### [Instructions to follow]
Copy every line of the following data that includes the string "part".

### [Raw data]
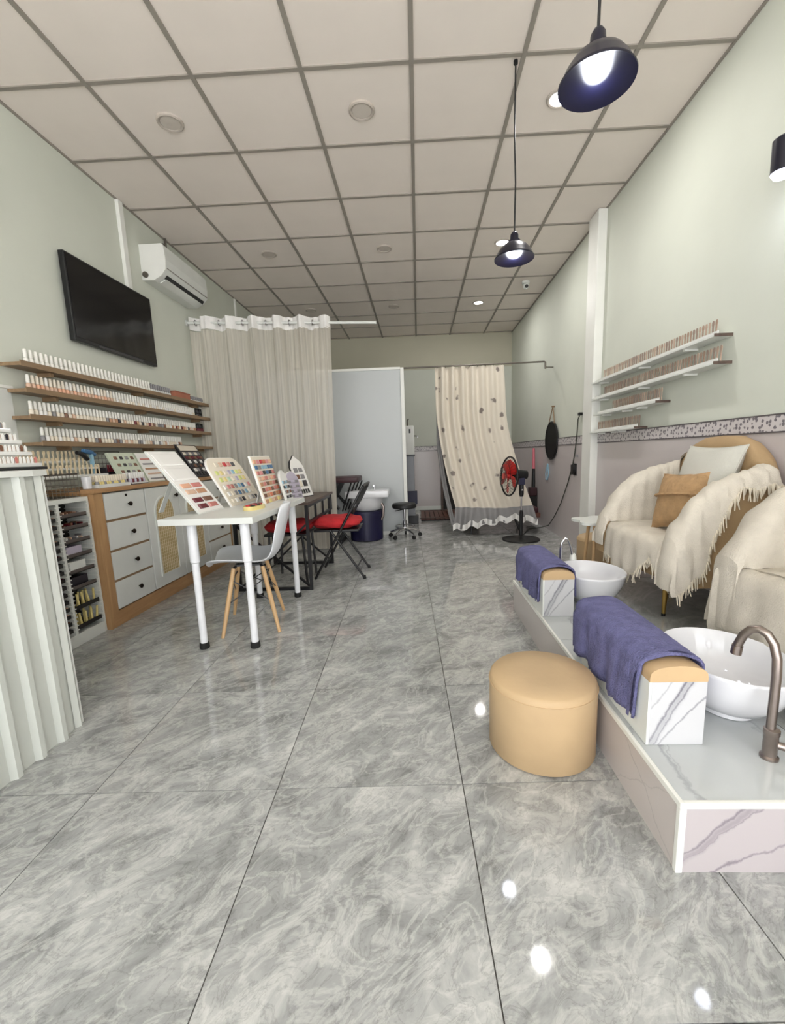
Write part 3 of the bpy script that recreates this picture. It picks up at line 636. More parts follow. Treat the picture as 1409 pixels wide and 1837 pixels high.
def board(name, label, base, along, lean_dir, width, height, lean, outline, bg_mat, edge_mat, rows, cat='sample board', thick=.012, stand=True, bottom=0):
    """display board: base = its lower corner; u runs along `along`, v up the leaning face"""
    u = Vector(along).normalized(); n0 = Vector(lean_dir).normalized()
    v = (Vector((0, 0, 1))*math.cos(lean) + n0*math.sin(lean)).normalized(); nn = u.cross(v)
    if nn.dot(n0) > 0: nn = -nn
    P = lambda a, b, c=0: Vector(base) + u*a + v*b + nn*c
    t = thing(name, label, cat, base, group='nail colour boards')
    w, h = width, height
    if outline == 'round': r = w*.2; pts = [(0, 0), (w, 0)] + [(w-r+r*math.cos(k*PI/12), h-r+r*math.sin(k*PI/12)) for k in range(7)] + [(r-r*math.sin(k*PI/12), h-r+r*math.cos(k*PI/12)) for k in range(7)]
    elif outline == 'gothic': pts = [(0, 0), (w, 0), (w, h*.72), (w*.86, h*.86), (w*.66, h*.93), (w*.5, h), (w*.34, h*.93), (w*.14, h*.86), (0, h*.72)]
    elif outline == 'arch': pts = [(0, 0), (w, 0)] + [(w/2+w/2*math.cos(k*PI/12), h-w/2+w/2*math.sin(k*PI/12)) for k in range(13)]
    else: pts = [(0, 0), (w, 0), (w, h), (0, h)]
    e = .006 if edge_mat is not bg_mat else 0
    bb = B(); bb.grid([[P(a, b, 0) for a, b in pts], [P(a, b, -thick) for a, b in pts]], True, True); part('backing', bb, edge_mat, t)
    cx, cy = w/2, h/2; q = [(cx+(a-cx)*(1-2*e/w), cy+(b-cy)*(1-2*e/h)) for a, b in pts]
    bb = B(); bb.grid([[P(a, b, .0) for a, b in q], [P(a, b, .003) for a, b in q]], True, True); part('face', bb, bg_mat, t)
    for (v0, hh, u0, u1, cnt, gap, cols) in rows:
        ms = sorted(set(cols)); bb = B(); st = (u1-u0)/cnt
        for k in range(cnt):
            bb.mi = ms.index(cols[k % len(cols)]); a, b = u0+st*k+st*gap/2, u0+st*(k+1)-st*gap/2
            r4 = [(a, v0), (b, v0), (b, v0+hh), (a, v0+hh)]; c4 = [(a+.15*(b-a), v0+.1*hh), (b-.15*(b-a), v0+.1*hh), (b-.15*(b-a), v0+.9*hh), (a+.15*(b-a), v0+.9*hh)]
            bb.grid([[P(x, y, .003) for x, y in r4], [P(x, y, .007) for x, y in r4], [P(x, y, .009) for x, y in c4]], True, True)
        part('swatch_row', bb, [m_sw[c] for c in ms], t, stuff=cnt > 1)
    if stand:
        foot = P(w*.5, 0, 0) + n0*(height*math.sin(lean)+.04); foot.z = base[2]
        top = P(w*.5, h*.7, -thick)
        bb = B(); s_ = u*.02; bb.grid([[top-s_, top+s_, top+s_-n0*.004, top-s_-n0*.004], [foot-s_, foot+s_, foot+s_+n0*.006, foot-s_+n0*.006]], True, True); part('easel_leg', bb, edge_mat, t)
    return t
CT, TT, BT = .906, .757, .722
NX = (-1, 0, 0)
board('sample_board', 'sage green card with dark dotted nail rows on the sideboard', (-2.10, 3.01, CT), (0, 1, 0), NX, .28, .25, .42, 'rect', m_sw['sage'], m_sw['sage'], [(.03+.055*k, .022, .03, .27, 4, .5, ['brown', 'dark', 'grey']) for k in range(4)])
board('sample_board', 'pale card with thin horizontal nail strips on the sideboard', (-2.10, 3.31, CT), (0, 1, 0), NX, .21, .25, .42, 'rect', m_sw['white'], m_sw['sage'], [(.02+.042*k, .012, .03, .20, 1, .0, [c]) for k, c in enumerate(['grey', 'nude', 'tan', 'grey', 'rose'])])
board('sample_board', 'small card of green nail dots on the sideboard', (-2.08, 3.535, CT), (0, 1, 0), NX, .15, .12, .5, 'rect', m_sw['white'], m_sw['white'], [(.01+.036*k, .024, .01, .14, 4, .4, ['green', 'dark', 'green', 'mint']) for k in range(3)])
board('sample_board', 'tall black framed board with dark swatch rows at the far sideboard end', (-2.04, 3.93, CT), (0, 1, 0), NX, .37, .36, .55, 'rect', m_sw['dark'], m_black, [(.29, .055, .03, .34, 1, 0, ['cream'])] + [(.02+.044*k, .032, .03, .34, 6, .2, c) for k, c in enumerate([['black', 'dark'], ['white', 'grey', 'dark'], ['dark', 'brown'], ['white', 'dark'], ['wine', 'brown'], ['cream', 'grey']])])
board('sample_board', 'long leaning white board with header cards and red swatches, nearest on the white table', (-1.255, 2.40, TT), (.1, 1, 0), NX, .26, .455, .65, 'rect', m_sw['white'], m_white, [(.345, .085, .02, .24, 1, 0, ['white']), (.235, .09, .02, .24, 1, 0, ['white']), (.18, .03, .03, .23, 2, .15, ['peach', 'rose']), (.135, .03, .03, .23, 2, .15, ['nude', 'tan']), (.075, .03, .03, .23, 2, .15, ['wine', 'brown']), (.03, .03, .03, .23, 2, .15, ['wine', 'rose'])], thick=.009)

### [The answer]
Write part 3 of the bpy script that recreates this picture. It picks up at line 636. More parts follow. Treat the picture as 1409 pixels wide and 1837 pixels high.
    bb = B(); bb.grid([[P(a, b, 0) for a, b in pts], [P(a, b, -thick) for a, b in pts]], True, True); part('backing', bb, edge_mat, t)
    bb = B(); bb.grid([[P(a, b, .0) for a, b in q], [P(a, b, .003) for a, b in q]], True, True); part('face', bb, bg_mat, t)
        part('swatch_row', bb, [m_sw[c] for c in ms], t, stuff=cnt > 1)
        bb = B(); s_ = u*.02; bb.grid([[top-s_, top+s_, top+s_-n0*.004, top-s_-n0*.004], [foot-s_, foot+s_, foot+s_+n0*.006, foot-s_+n0*.006]], True, True); part('easel_leg', bb, edge_mat, t)